* INSTRUCTION *
Each line below should be reproduced without any alteration.

==== RECORDS FOR THE TASK ====

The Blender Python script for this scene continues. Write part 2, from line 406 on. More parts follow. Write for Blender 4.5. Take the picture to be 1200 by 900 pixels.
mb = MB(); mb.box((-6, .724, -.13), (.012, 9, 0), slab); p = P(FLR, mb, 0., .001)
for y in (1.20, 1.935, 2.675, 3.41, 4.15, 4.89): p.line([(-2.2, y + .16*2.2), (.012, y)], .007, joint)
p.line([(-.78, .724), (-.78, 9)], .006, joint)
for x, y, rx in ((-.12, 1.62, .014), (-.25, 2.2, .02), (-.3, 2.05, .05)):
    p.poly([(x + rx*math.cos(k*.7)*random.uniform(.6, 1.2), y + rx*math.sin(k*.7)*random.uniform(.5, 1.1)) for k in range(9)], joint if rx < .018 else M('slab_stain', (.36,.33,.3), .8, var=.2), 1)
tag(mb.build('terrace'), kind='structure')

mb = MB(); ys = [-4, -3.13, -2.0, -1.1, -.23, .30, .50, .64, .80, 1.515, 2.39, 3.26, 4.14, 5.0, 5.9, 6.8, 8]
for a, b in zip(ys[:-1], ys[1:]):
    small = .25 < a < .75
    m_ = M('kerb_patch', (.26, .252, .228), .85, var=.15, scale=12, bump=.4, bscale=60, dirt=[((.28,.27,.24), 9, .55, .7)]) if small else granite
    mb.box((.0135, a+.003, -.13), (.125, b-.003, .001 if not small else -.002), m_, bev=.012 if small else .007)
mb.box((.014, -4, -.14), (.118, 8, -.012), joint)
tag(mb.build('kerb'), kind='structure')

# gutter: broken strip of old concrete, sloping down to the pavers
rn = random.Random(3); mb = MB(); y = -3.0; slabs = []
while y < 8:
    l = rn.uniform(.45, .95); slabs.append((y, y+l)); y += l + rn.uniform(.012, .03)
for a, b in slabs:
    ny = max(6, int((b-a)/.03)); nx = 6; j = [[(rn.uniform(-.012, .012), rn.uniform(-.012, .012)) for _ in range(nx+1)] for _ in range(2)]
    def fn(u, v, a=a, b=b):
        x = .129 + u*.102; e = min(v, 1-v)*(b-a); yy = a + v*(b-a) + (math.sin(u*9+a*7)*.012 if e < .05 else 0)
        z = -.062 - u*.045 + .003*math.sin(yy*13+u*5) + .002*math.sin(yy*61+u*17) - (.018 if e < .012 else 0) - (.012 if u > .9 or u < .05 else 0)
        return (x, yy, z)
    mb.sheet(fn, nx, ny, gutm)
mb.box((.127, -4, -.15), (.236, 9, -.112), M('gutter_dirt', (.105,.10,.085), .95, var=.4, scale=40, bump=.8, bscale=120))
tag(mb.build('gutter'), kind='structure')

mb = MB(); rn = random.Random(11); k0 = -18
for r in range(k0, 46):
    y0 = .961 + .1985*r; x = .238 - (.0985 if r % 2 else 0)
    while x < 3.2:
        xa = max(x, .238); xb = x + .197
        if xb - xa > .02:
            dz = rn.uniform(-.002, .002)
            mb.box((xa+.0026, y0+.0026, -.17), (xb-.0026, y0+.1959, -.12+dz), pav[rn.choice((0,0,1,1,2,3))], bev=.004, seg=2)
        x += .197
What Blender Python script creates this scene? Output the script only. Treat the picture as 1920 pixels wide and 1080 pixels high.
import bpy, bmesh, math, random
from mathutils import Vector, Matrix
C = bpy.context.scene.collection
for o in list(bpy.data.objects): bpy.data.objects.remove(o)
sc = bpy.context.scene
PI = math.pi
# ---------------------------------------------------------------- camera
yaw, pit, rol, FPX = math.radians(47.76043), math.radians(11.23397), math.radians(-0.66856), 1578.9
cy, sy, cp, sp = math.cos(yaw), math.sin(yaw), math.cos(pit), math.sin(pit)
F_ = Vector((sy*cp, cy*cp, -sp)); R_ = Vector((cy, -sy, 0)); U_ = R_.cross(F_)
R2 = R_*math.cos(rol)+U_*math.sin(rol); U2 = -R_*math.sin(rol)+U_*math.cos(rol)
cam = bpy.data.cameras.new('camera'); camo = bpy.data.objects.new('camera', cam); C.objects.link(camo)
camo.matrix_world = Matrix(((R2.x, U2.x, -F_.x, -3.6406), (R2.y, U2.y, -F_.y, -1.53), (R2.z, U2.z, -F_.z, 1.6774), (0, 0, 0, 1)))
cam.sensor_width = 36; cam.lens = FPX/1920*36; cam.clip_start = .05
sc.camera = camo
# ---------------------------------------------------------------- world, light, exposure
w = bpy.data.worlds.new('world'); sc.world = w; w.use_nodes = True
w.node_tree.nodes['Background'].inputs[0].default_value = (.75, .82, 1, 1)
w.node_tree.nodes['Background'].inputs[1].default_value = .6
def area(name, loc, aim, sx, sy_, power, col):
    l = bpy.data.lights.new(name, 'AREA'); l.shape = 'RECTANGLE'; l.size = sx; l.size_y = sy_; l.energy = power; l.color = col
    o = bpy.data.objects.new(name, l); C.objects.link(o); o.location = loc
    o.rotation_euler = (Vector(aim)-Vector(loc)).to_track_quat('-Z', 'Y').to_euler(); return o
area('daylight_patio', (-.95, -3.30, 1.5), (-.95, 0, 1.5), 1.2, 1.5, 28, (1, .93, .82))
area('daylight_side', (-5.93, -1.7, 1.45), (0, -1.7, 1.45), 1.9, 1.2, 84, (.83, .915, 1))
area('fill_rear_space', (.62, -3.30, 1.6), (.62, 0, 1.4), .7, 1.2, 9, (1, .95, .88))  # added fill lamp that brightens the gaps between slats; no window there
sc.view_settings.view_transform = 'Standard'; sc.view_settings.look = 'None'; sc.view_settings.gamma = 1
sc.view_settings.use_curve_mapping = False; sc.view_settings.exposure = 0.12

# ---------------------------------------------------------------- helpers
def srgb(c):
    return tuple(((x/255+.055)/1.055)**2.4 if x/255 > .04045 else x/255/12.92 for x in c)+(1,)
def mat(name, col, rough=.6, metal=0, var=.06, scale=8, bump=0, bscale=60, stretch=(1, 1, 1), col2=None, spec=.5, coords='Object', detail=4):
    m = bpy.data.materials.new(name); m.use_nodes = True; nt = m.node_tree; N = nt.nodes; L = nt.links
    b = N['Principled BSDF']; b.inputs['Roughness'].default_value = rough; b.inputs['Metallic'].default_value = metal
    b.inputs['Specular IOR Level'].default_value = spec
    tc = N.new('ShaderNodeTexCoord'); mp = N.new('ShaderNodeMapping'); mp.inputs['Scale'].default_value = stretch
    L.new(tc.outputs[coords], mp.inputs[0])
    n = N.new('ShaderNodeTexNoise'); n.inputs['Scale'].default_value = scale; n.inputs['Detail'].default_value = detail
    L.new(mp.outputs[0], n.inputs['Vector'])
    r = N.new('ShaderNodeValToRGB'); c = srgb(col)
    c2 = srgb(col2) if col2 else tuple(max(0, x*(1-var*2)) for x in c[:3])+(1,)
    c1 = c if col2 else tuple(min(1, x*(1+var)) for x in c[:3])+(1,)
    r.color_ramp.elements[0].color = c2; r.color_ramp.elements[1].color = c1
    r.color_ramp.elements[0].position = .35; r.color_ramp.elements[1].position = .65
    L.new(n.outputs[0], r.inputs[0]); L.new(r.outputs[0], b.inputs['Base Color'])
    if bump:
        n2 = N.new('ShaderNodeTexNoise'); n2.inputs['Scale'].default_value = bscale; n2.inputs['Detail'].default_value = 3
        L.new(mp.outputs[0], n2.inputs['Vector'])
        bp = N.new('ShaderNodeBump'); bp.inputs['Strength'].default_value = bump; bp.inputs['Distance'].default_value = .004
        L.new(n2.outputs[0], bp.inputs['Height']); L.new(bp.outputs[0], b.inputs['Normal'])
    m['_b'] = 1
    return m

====

* TASK RESPONSE *
The Blender Python script for this scene continues. Write part 2, from line 406 on. More parts follow. Write for Blender 4.5. Take the picture to be 1200 by 900 pixels.
mb = MB(); mb.box((-6, .724, -.13), (.012, 9, 0), slab); p = P(FLR, mb, 0., .001)
for y in (1.20, 1.935, 2.675, 3.41, 4.15, 4.89): p.line([(-2.2, y + .16*2.2), (.012, y)], .007, joint)
p.line([(-.78, .724), (-.78, 9)], .006, joint)
for x, y, rx in ((-.12, 1.62, .014), (-.25, 2.2, .02), (-.3, 2.05, .05)):
    p.poly([(x + rx*math.cos(k*.7)*random.uniform(.6, 1.2), y + rx*math.sin(k*.7)*random.uniform(.5, 1.1)) for k in range(9)], joint if rx < .018 else M('slab_stain', (.36,.33,.3), .8, var=.2), 1)
tag(mb.build('terrace'), kind='structure')

mb = MB(); ys = [-4, -3.13, -2.0, -1.1, -.23, .30, .50, .64, .80, 1.515, 2.39, 3.26, 4.14, 5.0, 5.9, 6.8, 8]
for a, b in zip(ys[:-1], ys[1:]):
    small = .25 < a < .75
    m_ = M('kerb_patch', (.26, .252, .228), .85, var=.15, scale=12, bump=.4, bscale=60, dirt=[((.28,.27,.24), 9, .55, .7)]) if small else granite
    mb.box((.0135, a+.003, -.13), (.125, b-.003, .001 if not small else -.002), m_, bev=.012 if small else .007)
mb.box((.014, -4, -.14), (.118, 8, -.012), joint)
tag(mb.build('kerb'), kind='structure')

# gutter: broken strip of old concrete, sloping down to the pavers
rn = random.Random(3); mb = MB(); y = -3.0; slabs = []
while y < 8:
    l = rn.uniform(.45, .95); slabs.append((y, y+l)); y += l + rn.uniform(.012, .03)
for a, b in slabs:
    ny = max(6, int((b-a)/.03)); nx = 6; j = [[(rn.uniform(-.012, .012), rn.uniform(-.012, .012)) for _ in range(nx+1)] for _ in range(2)]
    def fn(u, v, a=a, b=b):
        x = .129 + u*.102; e = min(v, 1-v)*(b-a); yy = a + v*(b-a) + (math.sin(u*9+a*7)*.012 if e < .05 else 0)
        z = -.062 - u*.045 + .003*math.sin(yy*13+u*5) + .002*math.sin(yy*61+u*17) - (.018 if e < .012 else 0) - (.012 if u > .9 or u < .05 else 0)
        return (x, yy, z)
    mb.sheet(fn, nx, ny, gutm)
mb.box((.127, -4, -.15), (.236, 9, -.112), M('gutter_dirt', (.105,.10,.085), .95, var=.4, scale=40, bump=.8, bscale=120))
tag(mb.build('gutter'), kind='structure')

mb = MB(); rn = random.Random(11); k0 = -18
for r in range(k0, 46):
    y0 = .961 + .1985*r; x = .238 - (.0985 if r % 2 else 0)
    while x < 3.2:
        xa = max(x, .238); xb = x + .197
        if xb - xa > .02:
            dz = rn.uniform(-.002, .002)
            mb.box((xa+.0026, y0+.0026, -.17), (xb-.0026, y0+.1959, -.12+dz), pav[rn.choice((0,0,1,1,2,3))], bev=.004, seg=2)
        x += .197
What Blender Python script creates this scene? Output the script only. Treat the picture as 1920 pixels wide and 1080 pixels high.
import bpy, bmesh, math, random
from mathutils import Vector, Matrix
C = bpy.context.scene.collection
for o in list(bpy.data.objects): bpy.data.objects.remove(o)
sc = bpy.context.scene
PI = math.pi
# ---------------------------------------------------------------- camera
yaw, pit, rol, FPX = math.radians(47.76043), math.radians(11.23397), math.radians(-0.66856), 1578.9
cy, sy, cp, sp = math.cos(yaw), math.sin(yaw), math.cos(pit), math.sin(pit)
F_ = Vector((sy*cp, cy*cp, -sp)); R_ = Vector((cy, -sy, 0)); U_ = R_.cross(F_)
R2 = R_*math.cos(rol)+U_*math.sin(rol); U2 = -R_*math.sin(rol)+U_*math.cos(rol)
cam = bpy.data.cameras.new('camera'); camo = bpy.data.objects.new('camera', cam); C.objects.link(camo)
camo.matrix_world = Matrix(((R2.x, U2.x, -F_.x, -3.6406), (R2.y, U2.y, -F_.y, -1.53), (R2.z, U2.z, -F_.z, 1.6774), (0, 0, 0, 1)))
cam.sensor_width = 36; cam.lens = FPX/1920*36; cam.clip_start = .05
sc.camera = camo
# ---------------------------------------------------------------- world, light, exposure
w = bpy.data.worlds.new('world'); sc.world = w; w.use_nodes = True
w.node_tree.nodes['Background'].inputs[0].default_value = (.75, .82, 1, 1)
w.node_tree.nodes['Background'].inputs[1].default_value = .6
def area(name, loc, aim, sx, sy_, power, col):
    l = bpy.data.lights.new(name, 'AREA'); l.shape = 'RECTANGLE'; l.size = sx; l.size_y = sy_; l.energy = power; l.color = col
    o = bpy.data.objects.new(name, l); C.objects.link(o); o.location = loc
    o.rotation_euler = (Vector(aim)-Vector(loc)).to_track_quat('-Z', 'Y').to_euler(); return o
area('daylight_patio', (-.95, -3.30, 1.5), (-.95, 0, 1.5), 1.2, 1.5, 28, (1, .93, .82))
area('daylight_side', (-5.93, -1.7, 1.45), (0, -1.7, 1.45), 1.9, 1.2, 84, (.83, .915, 1))
area('fill_rear_space', (.62, -3.30, 1.6), (.62, 0, 1.4), .7, 1.2, 9, (1, .95, .88))  # added fill lamp that brightens the gaps between slats; no window there
sc.view_settings.view_transform = 'Standard'; sc.view_settings.look = 'None'; sc.view_settings.gamma = 1
sc.view_settings.use_curve_mapping = False; sc.view_settings.exposure = 0.12

# ---------------------------------------------------------------- helpers
def srgb(c):
    return tuple(((x/255+.055)/1.055)**2.4 if x/255 > .04045 else x/255/12.92 for x in c)+(1,)
def mat(name, col, rough=.6, metal=0, var=.06, scale=8, bump=0, bscale=60, stretch=(1, 1, 1), col2=None, spec=.5, coords='Object', detail=4):
    m = bpy.data.materials.new(name); m.use_nodes = True; nt = m.node_tree; N = nt.nodes; L = nt.links
    b = N['Principled BSDF']; b.inputs['Roughness'].default_value = rough; b.inputs['Metallic'].default_value = metal
    b.inputs['Specular IOR Level'].default_value = spec
    tc = N.new('ShaderNodeTexCoord'); mp = N.new('ShaderNodeMapping'); mp.inputs['Scale'].default_value = stretch
    L.new(tc.outputs[coords], mp.inputs[0])
    n = N.new('ShaderNodeTexNoise'); n.inputs['Scale'].default_value = scale; n.inputs['Detail'].default_value = detail
    L.new(mp.outputs[0], n.inputs['Vector'])
    r = N.new('ShaderNodeValToRGB'); c = srgb(col)
    c2 = srgb(col2) if col2 else tuple(max(0, x*(1-var*2)) for x in c[:3])+(1,)
    c1 = c if col2 else tuple(min(1, x*(1+var)) for x in c[:3])+(1,)
    r.color_ramp.elements[0].color = c2; r.color_ramp.elements[1].color = c1
    r.color_ramp.elements[0].position = .35; r.color_ramp.elements[1].position = .65
    L.new(n.outputs[0], r.inputs[0]); L.new(r.outputs[0], b.inputs['Base Color'])
    if bump:
        n2 = N.new('ShaderNodeTexNoise'); n2.inputs['Scale'].default_value = bscale; n2.inputs['Detail'].default_value = 3
        L.new(mp.outputs[0], n2.inputs['Vector'])
        bp = N.new('ShaderNodeBump'); bp.inputs['Strength'].default_value = bump; bp.inputs['Distance'].default_value = .004
        L.new(n2.outputs[0], bp.inputs['Height']); L.new(bp.outputs[0], b.inputs['Normal'])
    m['_b'] = 1
    return m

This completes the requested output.